En cambio un libro... Un libro está vivo. Un libro es un Ser. Un libro sobrevive a su dueño. Un libro cambia de manos. Un libro tiene un olor particular. Un libro tiene una grafía, un contacto con tus manos. Un libro es infalible. Necesita únicamente Sol para existir, como todos nosotros. Un libro es un parto que se gesta durante años. Un libro es hacer reír, hacer llorar, enojar al lector, volverlo mi cómplice, mi aliado, mi enemigo acérrimo, mi amigo, mi amante, mi credo.
En los libros está la verdad, la verdad de alguien, de alguien que la comparte contigo, de alguien que abre su corazón, muestra sus llagas, sus anhelos, su bilis y su lucha.

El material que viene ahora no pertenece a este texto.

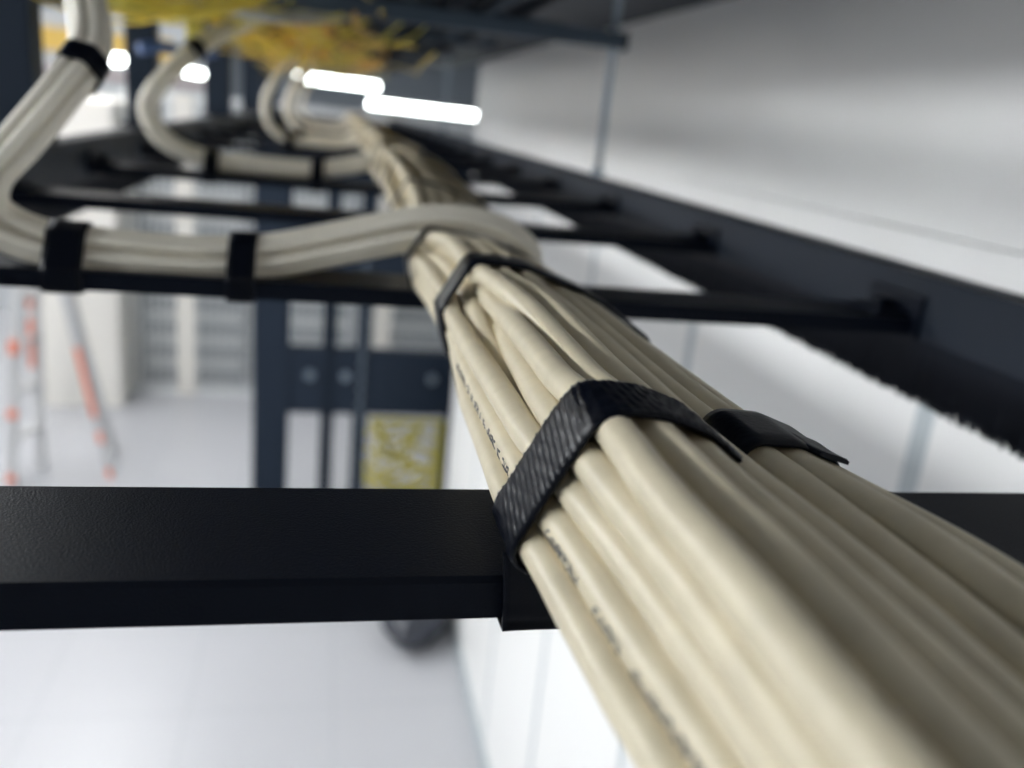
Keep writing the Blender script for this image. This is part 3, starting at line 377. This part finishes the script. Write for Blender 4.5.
LAB = {
 'N1': 'cream cable on the left edge of the main bundle, nearest the front rung',
 'N2': 'cream cable with dark printed lettering down its left side, second from the left edge',
 'N3': 'cream cable right of the printed one, third up under the big ridged strap',
 'N4': 'cream cable leaving the ridged strap fourth from the left, widest pale face in the foreground',
 'N5': 'brightest cream cable, leaving the crown of the ridged strap towards the lower right corner',
 'N6': 'shaded cream cable directly right of the brightest one in the foreground',
 'N7': 'shadowed cable leaving the right end of the ridged strap',
 'N8': 'dark shaded cable passing left of the small plain strap on the right',
 'N9': 'brownish shaded cable leaving the underside of the small plain strap',
 'N10': 'olive cream cable leaving the middle of the small plain strap, lit again at lower right',
 'N11': 'cream cable forming the right outline of the bundle over the front rung',
 'M4': 'recessed cream cable sunk in the gap between two raised ones above the ridged strap'}
for k, pts in paths.items():
    o = MB().tube(smooth(pts, 3), CR, 18).build('network_cable', 'jacket', smooth=True)
    if k in LAB: tag(o, LAB[k], 'cable', 'cables of the main bundle')
    else: tag(o, 'cream cable packed low in the main bundle, barely showing between the others', 'cable', 'cables of the main bundle')
    if k == 'N2': printed = o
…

Si escribir todos los días ya es una lucha, ¡qué será editar! Editar compitiendo con subvenciones estatales para monstruos con tentáculos en miles de librerías, con ejércitos de oficinistas detrás, encargándose de que la última bazofia de moda llegue a las manos de miles lectores, quieran o no.
-¡Por tamaños y colores!
Así me dijo un viejo distribuidor de libros que se venden los libros. Miró el mío y me dijo:
-Flaco... flaco... magro... pálido... poco color... esto no vende.
Pero se vende. Uno hace que se venda. Uno llega a la gente. Uno se ha de exponer y poner el cuerpo en la calle y hablar con la gente. Uno ha de hablar y mostrar su arte. Uno no se puede quedar cruzado de brazos delirando discursos quejicas, creyendo que la realidad editada es la única, olvidando que la realidad la hace uno, la realidad se modifica constantemente, la realidad la hacemos todos, la hacemos con lo que somos, lo que comemos, lo que consumimos, lo que decimos, la realidad es lo que leemos.